MUDGE’S Musings
When he’s right, he’s 100% correct. Christopher Hitchens, a true lightning rod for controversy, struck again in Slate.com as he put into scathing words and concrete concepts the vague unease we’ve always felt regarding Iowa’s caucuses.
Not only are the caucuses influential far out of proportion to the significance of its population (this nanocorner of the ‘Sphere© put it this way the other day: “how do you feel about the reality of those tiny states with their tiny populations of single-issue largely rural [or in N.H.’s case, refugees from urban life] overwhelmingly homogenous Caucasians usurping your opportunity to influence the election process?”), but the process is, as Hitchens explains, flawed to the point of corruption:
The Iowa Scam
The undemocratic caucuses are a terrible way to choose a presidential candidate.
By Christopher Hitchens | Posted Monday, Dec. 31, 2007, at 12:02 PM ET
It is quite astonishing to see with what deadpan and neutral a tone our press and television report the open corruption—and the flagrantly anti-democratic character—of the Iowa caucuses. It’s not enough that we have to read of inducements openly offered to potential supporters—I almost said “voters”—even if these mini-bribes only take the form of “platters of sandwiches” and “novelty items” (I am quoting from Sunday’s New York Times). It’s also that campaign aides are showing up at Iowan homes “with DVD’s that [explain] how the caucuses work.” Nobody needs a DVD to understand one-person-one-vote, a level playing field, and a secret ballot. The DVD and the other gifts and goodies (Sen. Barack Obama is promising free baby-sitting on Thursday) are required precisely because none of those conditions applies in Iowa. In a genuine democratic process, these Tammany tactics would long ago have been declared illegal. But this is not a democratic process, and besides, as my old friend Michael Kinsley used to say about Washington, the scandal is never about what’s illegal.
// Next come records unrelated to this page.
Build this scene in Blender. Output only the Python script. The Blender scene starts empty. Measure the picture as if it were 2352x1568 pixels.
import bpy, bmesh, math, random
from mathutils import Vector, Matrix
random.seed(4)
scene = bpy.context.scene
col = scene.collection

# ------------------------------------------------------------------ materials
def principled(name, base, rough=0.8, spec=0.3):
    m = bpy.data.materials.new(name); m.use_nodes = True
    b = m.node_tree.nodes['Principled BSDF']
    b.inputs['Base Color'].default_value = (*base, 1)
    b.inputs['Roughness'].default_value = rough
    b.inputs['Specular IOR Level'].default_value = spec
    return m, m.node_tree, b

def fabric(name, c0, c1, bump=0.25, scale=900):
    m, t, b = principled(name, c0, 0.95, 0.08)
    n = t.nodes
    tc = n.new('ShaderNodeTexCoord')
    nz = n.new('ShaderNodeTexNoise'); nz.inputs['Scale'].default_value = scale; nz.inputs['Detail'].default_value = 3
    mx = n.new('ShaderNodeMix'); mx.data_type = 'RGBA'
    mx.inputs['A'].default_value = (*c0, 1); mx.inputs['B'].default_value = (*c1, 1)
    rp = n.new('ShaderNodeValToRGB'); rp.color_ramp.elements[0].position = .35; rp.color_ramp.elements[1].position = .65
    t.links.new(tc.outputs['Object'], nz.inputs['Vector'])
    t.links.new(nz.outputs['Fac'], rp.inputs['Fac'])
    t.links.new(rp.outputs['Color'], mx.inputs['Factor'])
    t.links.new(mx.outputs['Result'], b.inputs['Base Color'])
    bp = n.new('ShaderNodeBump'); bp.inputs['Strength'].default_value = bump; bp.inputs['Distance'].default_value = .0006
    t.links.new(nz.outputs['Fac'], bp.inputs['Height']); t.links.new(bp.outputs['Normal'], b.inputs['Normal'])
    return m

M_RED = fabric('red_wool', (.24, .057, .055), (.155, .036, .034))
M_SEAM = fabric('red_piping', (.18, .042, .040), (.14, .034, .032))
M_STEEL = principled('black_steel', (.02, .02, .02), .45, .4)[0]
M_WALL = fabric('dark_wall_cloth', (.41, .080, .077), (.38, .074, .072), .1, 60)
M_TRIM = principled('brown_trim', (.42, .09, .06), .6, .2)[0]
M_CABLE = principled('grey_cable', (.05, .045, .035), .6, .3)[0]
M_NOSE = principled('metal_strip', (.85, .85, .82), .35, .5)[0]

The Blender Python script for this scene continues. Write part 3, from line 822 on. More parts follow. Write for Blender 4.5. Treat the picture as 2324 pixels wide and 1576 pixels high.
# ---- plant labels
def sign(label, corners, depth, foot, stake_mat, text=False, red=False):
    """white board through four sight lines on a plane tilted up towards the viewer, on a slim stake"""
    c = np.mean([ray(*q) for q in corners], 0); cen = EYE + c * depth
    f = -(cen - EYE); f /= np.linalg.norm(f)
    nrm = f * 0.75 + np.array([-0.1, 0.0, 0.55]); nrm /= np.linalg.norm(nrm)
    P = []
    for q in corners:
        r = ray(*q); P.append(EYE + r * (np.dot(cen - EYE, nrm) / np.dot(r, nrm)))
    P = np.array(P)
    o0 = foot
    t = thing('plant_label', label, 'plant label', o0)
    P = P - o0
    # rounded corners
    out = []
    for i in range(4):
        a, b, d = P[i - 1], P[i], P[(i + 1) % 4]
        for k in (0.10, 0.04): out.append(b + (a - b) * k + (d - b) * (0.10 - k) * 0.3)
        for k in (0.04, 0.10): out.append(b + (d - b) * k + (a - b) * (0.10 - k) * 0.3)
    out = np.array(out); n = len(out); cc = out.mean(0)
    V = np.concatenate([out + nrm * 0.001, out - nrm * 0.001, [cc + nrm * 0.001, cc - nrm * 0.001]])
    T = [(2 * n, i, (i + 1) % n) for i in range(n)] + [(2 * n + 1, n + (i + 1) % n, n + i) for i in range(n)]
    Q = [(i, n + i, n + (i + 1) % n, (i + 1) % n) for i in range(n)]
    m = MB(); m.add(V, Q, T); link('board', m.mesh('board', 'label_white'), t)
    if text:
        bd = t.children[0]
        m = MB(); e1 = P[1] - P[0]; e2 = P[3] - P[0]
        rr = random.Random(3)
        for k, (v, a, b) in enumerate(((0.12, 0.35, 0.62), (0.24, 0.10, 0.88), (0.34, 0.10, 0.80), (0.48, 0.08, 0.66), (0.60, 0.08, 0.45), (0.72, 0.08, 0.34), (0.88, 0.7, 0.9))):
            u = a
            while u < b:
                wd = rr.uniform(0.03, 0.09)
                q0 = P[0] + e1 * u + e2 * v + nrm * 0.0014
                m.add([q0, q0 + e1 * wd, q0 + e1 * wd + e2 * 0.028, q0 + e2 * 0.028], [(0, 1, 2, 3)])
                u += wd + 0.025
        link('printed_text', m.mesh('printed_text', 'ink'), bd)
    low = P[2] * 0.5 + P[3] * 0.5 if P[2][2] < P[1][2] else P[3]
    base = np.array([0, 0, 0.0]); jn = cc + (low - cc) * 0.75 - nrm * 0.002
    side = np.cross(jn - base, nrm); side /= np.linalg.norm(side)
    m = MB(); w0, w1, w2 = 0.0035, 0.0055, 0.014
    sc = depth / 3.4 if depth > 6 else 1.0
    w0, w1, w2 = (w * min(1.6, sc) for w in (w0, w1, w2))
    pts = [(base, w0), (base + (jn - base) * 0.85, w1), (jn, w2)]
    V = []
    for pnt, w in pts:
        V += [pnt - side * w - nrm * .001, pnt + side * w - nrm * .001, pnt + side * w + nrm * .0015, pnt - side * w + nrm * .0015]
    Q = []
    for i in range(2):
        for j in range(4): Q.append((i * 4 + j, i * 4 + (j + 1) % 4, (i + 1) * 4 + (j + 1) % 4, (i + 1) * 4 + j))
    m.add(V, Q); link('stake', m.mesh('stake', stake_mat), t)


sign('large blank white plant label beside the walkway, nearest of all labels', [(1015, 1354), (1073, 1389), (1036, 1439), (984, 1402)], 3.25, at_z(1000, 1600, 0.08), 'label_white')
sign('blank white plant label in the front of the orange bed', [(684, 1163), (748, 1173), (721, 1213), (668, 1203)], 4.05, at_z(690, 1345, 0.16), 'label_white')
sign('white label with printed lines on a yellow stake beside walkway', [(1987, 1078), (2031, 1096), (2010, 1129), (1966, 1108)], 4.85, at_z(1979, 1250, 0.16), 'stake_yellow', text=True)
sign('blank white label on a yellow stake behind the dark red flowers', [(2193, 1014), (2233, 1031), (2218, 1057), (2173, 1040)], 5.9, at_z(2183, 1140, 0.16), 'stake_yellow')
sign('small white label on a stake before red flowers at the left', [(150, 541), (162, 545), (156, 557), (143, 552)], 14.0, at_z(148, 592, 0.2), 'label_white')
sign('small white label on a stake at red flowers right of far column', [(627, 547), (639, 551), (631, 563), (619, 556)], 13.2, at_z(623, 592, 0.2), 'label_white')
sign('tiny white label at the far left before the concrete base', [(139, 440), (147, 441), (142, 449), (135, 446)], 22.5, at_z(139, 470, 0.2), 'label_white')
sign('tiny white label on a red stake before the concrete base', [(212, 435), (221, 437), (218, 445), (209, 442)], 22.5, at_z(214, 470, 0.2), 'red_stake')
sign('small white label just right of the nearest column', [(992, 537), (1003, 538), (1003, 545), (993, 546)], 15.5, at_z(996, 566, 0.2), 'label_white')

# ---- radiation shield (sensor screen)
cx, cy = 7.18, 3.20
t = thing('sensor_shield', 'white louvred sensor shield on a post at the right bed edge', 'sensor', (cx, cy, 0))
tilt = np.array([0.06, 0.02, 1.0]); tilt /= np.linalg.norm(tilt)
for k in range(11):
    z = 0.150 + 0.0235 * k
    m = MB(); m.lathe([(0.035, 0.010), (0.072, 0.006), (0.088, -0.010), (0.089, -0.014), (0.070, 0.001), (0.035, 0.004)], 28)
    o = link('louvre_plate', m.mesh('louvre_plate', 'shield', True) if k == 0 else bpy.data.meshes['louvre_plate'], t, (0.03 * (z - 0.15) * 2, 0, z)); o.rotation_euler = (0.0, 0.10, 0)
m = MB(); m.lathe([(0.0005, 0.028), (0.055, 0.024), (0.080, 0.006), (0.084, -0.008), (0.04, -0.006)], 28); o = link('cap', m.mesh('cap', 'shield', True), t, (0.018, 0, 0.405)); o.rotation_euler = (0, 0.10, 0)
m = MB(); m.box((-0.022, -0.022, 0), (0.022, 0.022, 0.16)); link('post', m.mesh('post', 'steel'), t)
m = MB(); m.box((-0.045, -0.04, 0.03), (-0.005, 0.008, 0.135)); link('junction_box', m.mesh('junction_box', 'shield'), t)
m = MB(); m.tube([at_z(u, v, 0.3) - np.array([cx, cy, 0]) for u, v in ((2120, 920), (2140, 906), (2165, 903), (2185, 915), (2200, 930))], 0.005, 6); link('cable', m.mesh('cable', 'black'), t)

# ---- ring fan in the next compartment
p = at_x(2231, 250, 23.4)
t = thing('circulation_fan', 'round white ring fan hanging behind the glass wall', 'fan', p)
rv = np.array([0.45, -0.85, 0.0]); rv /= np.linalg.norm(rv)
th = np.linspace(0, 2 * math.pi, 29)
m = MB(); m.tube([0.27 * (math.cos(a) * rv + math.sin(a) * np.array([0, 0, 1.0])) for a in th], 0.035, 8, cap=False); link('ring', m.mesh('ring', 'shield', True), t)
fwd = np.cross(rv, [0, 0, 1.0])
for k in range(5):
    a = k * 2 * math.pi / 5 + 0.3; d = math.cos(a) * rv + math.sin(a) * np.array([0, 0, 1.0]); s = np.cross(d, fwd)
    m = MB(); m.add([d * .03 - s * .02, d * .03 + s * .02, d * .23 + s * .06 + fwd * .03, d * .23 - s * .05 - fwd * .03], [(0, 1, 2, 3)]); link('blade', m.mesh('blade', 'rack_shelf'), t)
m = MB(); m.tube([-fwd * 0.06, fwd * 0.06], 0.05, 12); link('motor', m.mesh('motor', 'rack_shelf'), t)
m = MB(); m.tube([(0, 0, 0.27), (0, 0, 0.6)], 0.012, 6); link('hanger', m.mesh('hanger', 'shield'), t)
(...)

It’s about what’s legal.
As far as Hitchens is concerned, the caucuses have achieved the outlandish importance they maintain due to the connivance of the media (only a little tempted to use the MSM pejorative of some of my colleagues here in the ‘Sphere).
… the avalanche of tripe coverage that is provided by a mass media that (never forget) is the direct beneficiary of the huge outlays of money the candidates make…
The horrible result is that a tiny fraction of voters in this tiny state can provide a grotesquely outsize win to distinctly unqualified candidates, and has done so quite frequently.
[Please click the link below for the complete article — but then please come on back!]
And the result: by the time super-duper Tuesday February 5 rolls around, a huge segment of voters will once again, despite the amazingly early primary date, find themselves disenfranchised by Iowa and New Hampshire.
Hitchen’s conclusion bears repeating:
It is an absolutely terrible way in which to select candidates for the presidency, and it makes the United States look and feel like a banana republic both at home and overseas.
Thus the context with which the results from January 3’s tragic comedy should be understood.